In the fiscal year that begins next October, Mr. Williams said, he plans to focus on the overrepresentation of minority students in special education, sexual harassment of students, school-assignment practices that result in segregation, race discrimination in student discipline, and equal opportunity for minority and women students to participate in science courses.

Mr. Williams said the o.c.r. would pursue these issues by issuing policy statements and providing guidance and training to its enforcement staff, publicizing its policies and investigations and offering assistance to schools and colleges, and focusing its compliance reviews on those themes.
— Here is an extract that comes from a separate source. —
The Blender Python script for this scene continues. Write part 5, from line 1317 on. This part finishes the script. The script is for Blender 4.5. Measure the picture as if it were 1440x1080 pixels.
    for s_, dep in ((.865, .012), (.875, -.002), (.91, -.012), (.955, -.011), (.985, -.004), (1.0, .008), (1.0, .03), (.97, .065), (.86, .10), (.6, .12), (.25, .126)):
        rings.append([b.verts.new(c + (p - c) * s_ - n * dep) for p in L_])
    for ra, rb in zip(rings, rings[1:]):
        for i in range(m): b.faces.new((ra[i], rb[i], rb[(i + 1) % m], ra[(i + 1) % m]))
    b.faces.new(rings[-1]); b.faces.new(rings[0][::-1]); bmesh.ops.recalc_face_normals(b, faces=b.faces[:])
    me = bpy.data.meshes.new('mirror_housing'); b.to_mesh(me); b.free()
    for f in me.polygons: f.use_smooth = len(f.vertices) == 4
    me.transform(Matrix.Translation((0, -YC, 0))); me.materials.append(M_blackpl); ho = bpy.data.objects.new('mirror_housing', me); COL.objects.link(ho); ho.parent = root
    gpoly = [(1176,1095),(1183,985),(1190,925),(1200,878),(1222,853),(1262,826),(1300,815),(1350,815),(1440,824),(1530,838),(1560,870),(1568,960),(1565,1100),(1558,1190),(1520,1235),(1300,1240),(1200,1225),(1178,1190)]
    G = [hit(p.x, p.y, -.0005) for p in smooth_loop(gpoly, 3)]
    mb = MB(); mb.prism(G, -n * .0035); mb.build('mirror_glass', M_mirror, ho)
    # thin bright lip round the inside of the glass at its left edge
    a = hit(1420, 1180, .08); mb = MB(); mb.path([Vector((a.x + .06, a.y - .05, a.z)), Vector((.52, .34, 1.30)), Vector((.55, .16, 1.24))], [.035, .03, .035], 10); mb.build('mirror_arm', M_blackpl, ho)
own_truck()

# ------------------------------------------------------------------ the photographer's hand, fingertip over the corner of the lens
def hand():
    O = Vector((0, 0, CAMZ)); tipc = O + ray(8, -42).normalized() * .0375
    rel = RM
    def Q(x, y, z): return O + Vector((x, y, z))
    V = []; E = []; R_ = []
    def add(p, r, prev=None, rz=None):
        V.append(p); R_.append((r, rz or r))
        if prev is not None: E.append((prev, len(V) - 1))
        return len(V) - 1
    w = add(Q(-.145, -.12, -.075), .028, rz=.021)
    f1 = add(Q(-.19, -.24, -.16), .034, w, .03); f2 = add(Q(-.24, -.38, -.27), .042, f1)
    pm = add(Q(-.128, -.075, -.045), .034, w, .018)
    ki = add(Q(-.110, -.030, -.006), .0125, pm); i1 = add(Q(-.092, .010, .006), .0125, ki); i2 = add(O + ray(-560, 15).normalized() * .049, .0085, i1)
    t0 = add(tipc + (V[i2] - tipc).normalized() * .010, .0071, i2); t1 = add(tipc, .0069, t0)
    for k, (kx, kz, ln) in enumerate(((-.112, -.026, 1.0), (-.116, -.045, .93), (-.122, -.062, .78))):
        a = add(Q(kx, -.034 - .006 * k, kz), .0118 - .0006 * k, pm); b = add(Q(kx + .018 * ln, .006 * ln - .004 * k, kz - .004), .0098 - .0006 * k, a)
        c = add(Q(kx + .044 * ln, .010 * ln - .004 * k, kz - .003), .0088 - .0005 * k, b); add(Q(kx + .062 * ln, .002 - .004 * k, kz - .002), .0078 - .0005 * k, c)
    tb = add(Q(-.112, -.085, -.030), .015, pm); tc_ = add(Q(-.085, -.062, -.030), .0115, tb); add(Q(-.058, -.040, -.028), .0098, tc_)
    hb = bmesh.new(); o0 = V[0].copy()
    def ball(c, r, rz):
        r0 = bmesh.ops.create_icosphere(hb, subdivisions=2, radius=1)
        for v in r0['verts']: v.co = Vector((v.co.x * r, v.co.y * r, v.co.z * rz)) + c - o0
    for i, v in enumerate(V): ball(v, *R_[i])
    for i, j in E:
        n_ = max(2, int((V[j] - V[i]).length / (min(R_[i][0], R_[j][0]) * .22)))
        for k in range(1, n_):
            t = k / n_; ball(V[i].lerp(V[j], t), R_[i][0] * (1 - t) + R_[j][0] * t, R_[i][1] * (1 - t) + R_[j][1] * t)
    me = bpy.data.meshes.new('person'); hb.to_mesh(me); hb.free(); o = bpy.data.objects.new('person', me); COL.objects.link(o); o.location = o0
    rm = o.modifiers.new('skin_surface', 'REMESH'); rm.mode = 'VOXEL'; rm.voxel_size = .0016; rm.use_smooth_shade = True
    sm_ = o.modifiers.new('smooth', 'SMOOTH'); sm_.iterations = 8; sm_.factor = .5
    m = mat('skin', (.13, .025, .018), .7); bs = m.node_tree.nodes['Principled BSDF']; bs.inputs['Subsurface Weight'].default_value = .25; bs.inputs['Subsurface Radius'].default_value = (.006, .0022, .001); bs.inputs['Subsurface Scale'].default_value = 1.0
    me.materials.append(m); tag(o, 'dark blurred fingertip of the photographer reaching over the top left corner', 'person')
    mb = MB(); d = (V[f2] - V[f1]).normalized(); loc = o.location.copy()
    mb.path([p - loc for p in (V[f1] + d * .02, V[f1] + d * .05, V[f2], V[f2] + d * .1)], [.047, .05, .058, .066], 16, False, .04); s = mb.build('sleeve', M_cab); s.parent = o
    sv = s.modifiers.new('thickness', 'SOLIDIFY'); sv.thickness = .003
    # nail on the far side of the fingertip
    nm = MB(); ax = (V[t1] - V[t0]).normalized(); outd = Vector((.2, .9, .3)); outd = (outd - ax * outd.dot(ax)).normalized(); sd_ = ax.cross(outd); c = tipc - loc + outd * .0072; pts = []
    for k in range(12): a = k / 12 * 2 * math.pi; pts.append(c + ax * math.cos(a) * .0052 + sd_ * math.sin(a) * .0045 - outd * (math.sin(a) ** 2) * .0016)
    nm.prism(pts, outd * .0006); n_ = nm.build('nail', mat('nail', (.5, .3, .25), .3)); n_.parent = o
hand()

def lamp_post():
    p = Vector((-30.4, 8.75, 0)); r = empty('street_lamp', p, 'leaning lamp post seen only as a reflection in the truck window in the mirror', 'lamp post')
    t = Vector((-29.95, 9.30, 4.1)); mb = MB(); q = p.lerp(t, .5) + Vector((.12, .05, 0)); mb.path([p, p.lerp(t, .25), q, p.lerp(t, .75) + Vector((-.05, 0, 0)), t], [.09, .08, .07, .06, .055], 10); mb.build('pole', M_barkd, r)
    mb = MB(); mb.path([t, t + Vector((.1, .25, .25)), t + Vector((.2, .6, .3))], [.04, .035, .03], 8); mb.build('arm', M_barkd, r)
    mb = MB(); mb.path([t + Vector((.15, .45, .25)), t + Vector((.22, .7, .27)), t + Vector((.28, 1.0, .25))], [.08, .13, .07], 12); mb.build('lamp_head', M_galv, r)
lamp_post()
In the past, he said, compliance reviews--probes initiated by the agency without a specific complaint--were launched mainly at the discretion of regional-office staff members. In the future, however, they will be focused on priority issues as set by the central office.

The strategy document stresses the need to devote more agency resources to monitoring “corrective-action plans” in cases that have been settled with agreements under which the institutions involved promise to correct violations.

Monitoring activities, the document says, have the same high priority as complaint investigations, and “are not to be reduced in order to carry out any other regional activity.”

The o.c.r. has frequently been criticized for failing to ensure compliance with such agreements. For example, a group of parents in Tucson, Ariz., has asked a federal judge to force compliance with a 15-year-old anti-discrmination agreement between the local school district and the o.c.r. that, the parents contend, the agency has done nothing to enforce. (See story, page 16.)

The enforcement strategy also promises that the o.c.r. will:

Continue to meet deadlines set by a federal judge many years ago for investigating complaints, despite the dismissal of the judge’s order last year.

Consider shifting responsibility for certain states among regional offices to equalize their workload, as well as “restructuring” the Washington staff.

Issue policy statements on parental-choice plans, on a “case-by-case basis,” that “define the civil-rights responsibilities” of districts and state agencies implementing such programs.

Publicize the agency’s policy on attention-deficit disorder. The issue became prominent last year when some advocates tried unsuccessfully to persuade the Congress to specifically define the disorder as a handicapping condition eligible for special-education aid under the Education of the Handicapped Act.

The o.c.r. determines on an individual basis whether the disorder constitutes a handicapping condition triggering protection of civil-rights laws, according to the strategy document.

Issue internal guidelines defining when a complaint can be resolved by persuading the school or college to take corrective action before a violation is formally noted--a practice that has been criticized by civil-rights advocates.

Establish a quality-review process to examine the investigatory and monitoring work done by the agency’s regional offices and the effect of o.c.r. policies on that work.